Selain itu, konsumen di era digital kini juga mulai memerhatikan kecepatan pengiriman dan kekuatan kemasan barang. Sebagai contoh, minuman yang dikemas dalam kemasan karton aseptik lebih efisien sehingga memudahkan pengiriman barang. Hasil riset menunjukkan kemasan efisien, baik berat maupun ruang, dapat mengurangi volume transportasi sebesar 30-50 persen.
“Tak hanya itu, para pemain e-grocery juga harus memperhatikan apakah aplikasi mereka mudah digunakan atau tidak. Kebanyakan pembeli ingin agar proses pembelian terjadi secara singkat, tanpa membutuhkan banyak proses di dalam aplikasi,” tuturnya.
Saat ini Tetra Pak Index belum memiliki data mengenai persentase konsumen e-grocery di Indonesia. Sebagai pembanding, menurut Gabrielle, negara di kawasan Asia yang memiliki adopsi pembelanjaan e-grocery sangat tinggi, yakni Tiongkok dan Korea Selatan.
Riset Google and Temasek pada 2016, sepert dikutip Tetra Pak, menyebutkan pertumbuhan bisnis e-commerce di Indonesia meroket signifikan. Di 2015, tercatat 18 juta konsumen Indonesia berbelanja online. Jumlah tersebut diestimasi meroket menjadi 119 juta konsumen pada 2020 seiring bertambahnya populasi anak muda dan penetrasi perangkat mobile.
Bersaing di era omnichannel
Lebih lanjut, riset Tetra Pax Index 2018 yang dilakukan di sejumlah negara termasuk Indonesia, dengan tujuan untuk mengetahui bagaimana tren e-grocery dapat dimaksimalkan dan lebih bersaing di era omnichannel.
“Semua jenis channel ini akan menjadi satu dalam omnichannel di mana seharusnya chanel ini menawarkan pengalaman berbelanja yang sama bagi pembeli, baik online maupun offline,” ungkap Gabrielle.
Menurutnya, e-grocery kini dipandang sebagai katalis untuk transformasi e-commerce yang lebih luas. Untuk bersaing di era omnichannel, pelaku usaha perlu menawarkan pengalaman belanja online yang dipersonalisasi untuk konsumennya.

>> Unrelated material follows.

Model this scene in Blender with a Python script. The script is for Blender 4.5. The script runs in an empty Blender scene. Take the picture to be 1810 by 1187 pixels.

Tetra Pak sendiri sebagai perusahaan terkemuka di bidang pemprosesan dan pengemasan makanan dan minuman, menawarkan inovasi terbaru di era omnichannel, yakni teknologi kemasan berbasis QR Code unik dan Radio-Frequency Identification (RFID) untuk meningkatkan pengalaman belanja lebih personal.
“Personal dan unik menjadi salah satu faktor utama yang memengaruhi pasar e-grocery. Dengan personalisasi produk bagi pembeli sebagai pembeda dari produk lain, ini dapat meningkatkan loyalitas dan penjualan,” tutur Gabrielle.